Une étude du CAA-Québec est venue donner des munitions hier aux automobilistes de Montréal qui estiment qu'ils se font avoir à la pompe. Et pas à peu près.

La marge de détail a augmenté de 43% entre 2007 et 2008 à Montréal, soutient l'organisme voué aux intérêts des automobilistes.

La marge de détail est la part qui revient aux détaillants. Elle inclut ses coûts d'exploitation et son profit. Cette marge, qui était de 3,3 cents le litre en 2007, a grimpé à 5,8 cents en 2008, a constaté le CAA-Québec en compilant les données de son suivi quotidien des prix à la pompe dans les différents marchés du Québec.

 

Aucune augmentation de cette ampleur n'a été constatée par le CAA ailleurs qu'à Montréal. «La situation qui a prévalu l'an dernier à Montréal défie la logique des lois du marché, souligne l'organisme. En principe, là où on observe les plus hauts volumes de vente, cette marge devrait être moindre.»

Ces chiffres ont aussitôt été contestés par les détaillants, qui ont répliqué avec les données de la Régie de l'énergie et de la firme spécialisée MJ Ervin, qui indiquent que l'augmentation de la marge de détail à Montréal est plutôt de 9%.

«Les chiffres du CAA-Québec sont faux et aberrants», a commenté Louis Forget, porte-parole d'Ultramar, qui raffine et vend des produits pétroliers au Québec et dans les Maritimes. Selon M. Forget, qui se base sur le bilan annuel de la Régie, la marge de détail à Montréal était de 4,5 cents en 2007 et de 4,9 cents en 2008, soit une augmentation de 8,8%.

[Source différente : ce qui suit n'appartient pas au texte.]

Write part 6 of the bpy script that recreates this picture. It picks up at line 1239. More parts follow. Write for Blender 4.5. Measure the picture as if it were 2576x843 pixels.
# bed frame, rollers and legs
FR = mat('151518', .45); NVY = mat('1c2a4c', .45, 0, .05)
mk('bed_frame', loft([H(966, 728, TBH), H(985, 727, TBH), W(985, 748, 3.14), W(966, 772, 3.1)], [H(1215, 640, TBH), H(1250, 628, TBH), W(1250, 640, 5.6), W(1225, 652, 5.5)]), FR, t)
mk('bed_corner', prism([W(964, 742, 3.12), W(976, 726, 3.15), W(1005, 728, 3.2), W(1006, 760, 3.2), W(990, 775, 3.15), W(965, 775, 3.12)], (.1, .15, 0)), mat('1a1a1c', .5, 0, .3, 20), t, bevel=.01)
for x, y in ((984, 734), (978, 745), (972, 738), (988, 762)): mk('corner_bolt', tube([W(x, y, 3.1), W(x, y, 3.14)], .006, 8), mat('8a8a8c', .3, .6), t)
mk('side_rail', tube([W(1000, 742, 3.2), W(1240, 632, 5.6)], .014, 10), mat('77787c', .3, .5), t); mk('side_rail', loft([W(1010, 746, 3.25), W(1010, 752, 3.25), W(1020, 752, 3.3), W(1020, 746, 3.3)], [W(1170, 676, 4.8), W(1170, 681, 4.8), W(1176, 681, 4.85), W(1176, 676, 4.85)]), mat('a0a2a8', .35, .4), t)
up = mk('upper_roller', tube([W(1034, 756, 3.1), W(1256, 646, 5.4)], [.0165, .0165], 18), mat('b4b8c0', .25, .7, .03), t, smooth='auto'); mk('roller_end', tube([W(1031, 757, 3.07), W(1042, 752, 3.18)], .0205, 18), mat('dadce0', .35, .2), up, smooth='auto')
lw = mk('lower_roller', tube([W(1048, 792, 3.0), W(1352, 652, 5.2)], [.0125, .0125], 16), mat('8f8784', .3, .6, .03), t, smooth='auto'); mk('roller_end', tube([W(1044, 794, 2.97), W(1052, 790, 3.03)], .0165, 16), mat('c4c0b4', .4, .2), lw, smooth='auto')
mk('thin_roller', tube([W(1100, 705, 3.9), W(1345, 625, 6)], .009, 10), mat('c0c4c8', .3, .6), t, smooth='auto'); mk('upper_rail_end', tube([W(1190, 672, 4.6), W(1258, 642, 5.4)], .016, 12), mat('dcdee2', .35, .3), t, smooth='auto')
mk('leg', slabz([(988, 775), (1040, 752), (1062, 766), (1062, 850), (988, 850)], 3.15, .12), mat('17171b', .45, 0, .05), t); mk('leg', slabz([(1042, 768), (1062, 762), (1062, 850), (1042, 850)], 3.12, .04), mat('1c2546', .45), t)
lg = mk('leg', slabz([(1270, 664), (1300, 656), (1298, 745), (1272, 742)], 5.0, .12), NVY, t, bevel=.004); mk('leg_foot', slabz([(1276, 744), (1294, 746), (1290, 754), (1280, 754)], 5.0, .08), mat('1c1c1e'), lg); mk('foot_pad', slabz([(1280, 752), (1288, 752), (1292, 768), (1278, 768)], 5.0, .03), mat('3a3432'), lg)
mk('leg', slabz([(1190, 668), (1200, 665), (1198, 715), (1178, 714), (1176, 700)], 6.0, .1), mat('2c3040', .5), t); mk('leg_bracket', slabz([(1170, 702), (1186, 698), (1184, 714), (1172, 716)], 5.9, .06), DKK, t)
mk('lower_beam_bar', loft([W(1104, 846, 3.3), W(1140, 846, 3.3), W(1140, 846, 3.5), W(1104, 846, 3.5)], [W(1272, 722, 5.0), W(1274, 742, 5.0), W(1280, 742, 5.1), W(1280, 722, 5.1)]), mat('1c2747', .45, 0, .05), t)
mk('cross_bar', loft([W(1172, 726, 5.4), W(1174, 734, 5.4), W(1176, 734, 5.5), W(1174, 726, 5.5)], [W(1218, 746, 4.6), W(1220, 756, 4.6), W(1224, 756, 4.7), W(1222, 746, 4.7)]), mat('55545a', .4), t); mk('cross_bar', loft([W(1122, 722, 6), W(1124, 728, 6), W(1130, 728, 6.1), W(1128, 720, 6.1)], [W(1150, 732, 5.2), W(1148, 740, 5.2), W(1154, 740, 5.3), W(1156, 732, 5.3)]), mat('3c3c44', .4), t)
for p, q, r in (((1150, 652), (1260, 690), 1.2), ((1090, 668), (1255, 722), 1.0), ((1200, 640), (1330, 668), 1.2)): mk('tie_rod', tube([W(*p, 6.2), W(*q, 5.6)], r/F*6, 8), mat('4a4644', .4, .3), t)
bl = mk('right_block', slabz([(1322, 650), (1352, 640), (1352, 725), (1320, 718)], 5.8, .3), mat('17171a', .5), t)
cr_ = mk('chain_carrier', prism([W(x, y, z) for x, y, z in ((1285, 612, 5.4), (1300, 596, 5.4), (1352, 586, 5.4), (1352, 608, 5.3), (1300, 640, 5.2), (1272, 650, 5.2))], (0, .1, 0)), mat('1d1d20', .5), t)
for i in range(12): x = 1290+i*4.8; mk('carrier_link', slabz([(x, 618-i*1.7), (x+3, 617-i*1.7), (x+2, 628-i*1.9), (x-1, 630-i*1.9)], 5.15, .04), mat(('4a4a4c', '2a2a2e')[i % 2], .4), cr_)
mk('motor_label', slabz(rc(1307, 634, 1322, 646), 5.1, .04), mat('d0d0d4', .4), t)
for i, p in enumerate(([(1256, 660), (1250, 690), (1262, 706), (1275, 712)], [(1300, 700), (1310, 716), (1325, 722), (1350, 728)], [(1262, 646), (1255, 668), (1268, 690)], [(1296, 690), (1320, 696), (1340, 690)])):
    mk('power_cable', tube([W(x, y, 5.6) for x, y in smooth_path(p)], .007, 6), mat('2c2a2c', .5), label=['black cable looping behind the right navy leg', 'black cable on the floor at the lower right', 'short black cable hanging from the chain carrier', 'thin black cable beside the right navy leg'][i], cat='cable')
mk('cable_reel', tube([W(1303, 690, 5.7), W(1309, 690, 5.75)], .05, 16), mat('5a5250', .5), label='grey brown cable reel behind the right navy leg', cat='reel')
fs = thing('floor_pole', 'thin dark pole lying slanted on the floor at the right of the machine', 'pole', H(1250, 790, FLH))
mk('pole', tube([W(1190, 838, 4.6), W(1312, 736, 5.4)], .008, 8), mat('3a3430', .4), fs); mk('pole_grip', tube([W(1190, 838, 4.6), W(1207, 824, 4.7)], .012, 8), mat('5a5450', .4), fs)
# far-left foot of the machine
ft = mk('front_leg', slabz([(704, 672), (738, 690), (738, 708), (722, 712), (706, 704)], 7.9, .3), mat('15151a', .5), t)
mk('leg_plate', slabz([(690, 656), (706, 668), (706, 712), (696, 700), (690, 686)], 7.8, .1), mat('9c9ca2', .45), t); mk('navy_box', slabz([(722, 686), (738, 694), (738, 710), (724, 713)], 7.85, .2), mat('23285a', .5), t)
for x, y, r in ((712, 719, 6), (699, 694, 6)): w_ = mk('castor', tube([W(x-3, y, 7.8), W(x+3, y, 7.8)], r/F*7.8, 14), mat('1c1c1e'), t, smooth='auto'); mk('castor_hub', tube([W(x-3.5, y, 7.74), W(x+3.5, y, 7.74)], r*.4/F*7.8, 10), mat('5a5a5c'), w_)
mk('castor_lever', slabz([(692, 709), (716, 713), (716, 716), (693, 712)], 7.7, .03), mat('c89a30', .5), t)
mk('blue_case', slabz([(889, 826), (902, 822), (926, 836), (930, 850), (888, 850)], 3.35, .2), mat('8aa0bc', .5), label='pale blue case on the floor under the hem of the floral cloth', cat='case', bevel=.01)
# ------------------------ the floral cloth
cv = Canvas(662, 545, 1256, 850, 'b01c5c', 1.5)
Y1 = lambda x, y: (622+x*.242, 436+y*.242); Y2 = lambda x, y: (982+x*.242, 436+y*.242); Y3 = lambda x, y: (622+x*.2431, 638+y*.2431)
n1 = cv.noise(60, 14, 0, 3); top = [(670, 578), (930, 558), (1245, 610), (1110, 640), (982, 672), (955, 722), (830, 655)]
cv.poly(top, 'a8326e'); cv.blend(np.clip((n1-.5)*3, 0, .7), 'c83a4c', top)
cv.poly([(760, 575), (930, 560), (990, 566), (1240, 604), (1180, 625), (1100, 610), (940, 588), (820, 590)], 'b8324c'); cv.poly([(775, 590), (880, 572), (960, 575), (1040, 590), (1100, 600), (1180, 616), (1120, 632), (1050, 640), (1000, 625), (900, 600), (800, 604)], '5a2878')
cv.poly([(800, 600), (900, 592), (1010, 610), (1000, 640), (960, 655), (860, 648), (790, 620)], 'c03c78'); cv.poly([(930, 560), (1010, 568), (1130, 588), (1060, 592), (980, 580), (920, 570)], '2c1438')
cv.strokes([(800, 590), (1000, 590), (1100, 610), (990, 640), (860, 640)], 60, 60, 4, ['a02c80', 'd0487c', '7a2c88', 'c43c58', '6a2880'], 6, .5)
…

Du côté des détaillants indépendants, la réaction a été la même. «Les chiffres de la Régie de l'énergie et de MJ Ervin ne disent pas la même chose que ceux du CAA», a souligné Sonia Marcotte, porte-parole de l'Association québécoise des indépendants du pétrole.

Selon elle, il faut parler d'une hausse de 0,4 cent le litre en un an, ce qui est loin d'être exagéré. «Nous, on estime qu'un détaillant efficace a besoin d'une marge de 4,9 cents le litre uniquement pour couvrir ses coûts», a-t-elle soutenu.

Le CAA-Québec maintient ses conclusions. Si ses chiffres sont différents de ceux publiés par la Régie dans ses bilans annuels sur le prix de l'essence, c'est parce que la Régie utilise des données hebdomadaires et le CAA compile ses données quotidiennement, a expliqué son porte-parole, Philippe St-Pierre. «Nos chiffres sont plus fiables et donnent un meilleur portrait de la réalité», a-t-il affirmé.

Mais même si on ne s'entend pas sur le pourcentage, la part du prix à la pompe qui va dans les poches des détaillants est nettement en augmentation ces dernières années.

Selon Sonia Marcotte, cette augmentation est normale parce que les coûts des détaillants, comme les salaires, l'électricité et les taxes, sont à la hausse. «On ne peut pas demander aux détaillants de perdre de l'argent ad vitam aeternam.»

Marges records

Les détaillants n'ont sûrement pas perdu de l'argent depuis le début de 2009, car même les chiffres de la Régie de l'énergie font état d'une marge de détail de 9,3 cents en janvier à Montréal, soit presque le double de la marge moyenne de 2008.

Ces marges varient beaucoup et doivent être observées sur une période plus longue qu'un mois.

Reste qu'à presque 10 cents, les marges de détail à Montréal sont à un niveau record alors que le prix du brut continue de dégringoler, ce qui freine la baisse à la pompe.

Hier, le prix du brut léger américain a fini la journée à 33,98$US le baril, en baisse de 1,96$US. Depuis le début de la semaine, le prix du brut a fondu de 20% et il se rapproche du creux de 32,70$US atteint en janvier.

Si le prix à la pompe ne baisse pas aussi vite au Québec, c'est aussi parce que le brut importé ici n'est pas le brut léger américain, mais le Brent, dont le prix est plus élevé.

Le prix du Brent est à la hausse et à 44,65$US le baril, son cours de fermeture hier, il coûte près de 11$US de plus que le West Texas Intermediate, le brut de référence américain.

La faiblesse du dollar canadien fait aussi en sorte que les prix à la pompe ne suivent pas la baisse du prix du baril. Depuis le début de l'année, le huard a perdu près de 2% vis-à-vis de la devise américaine.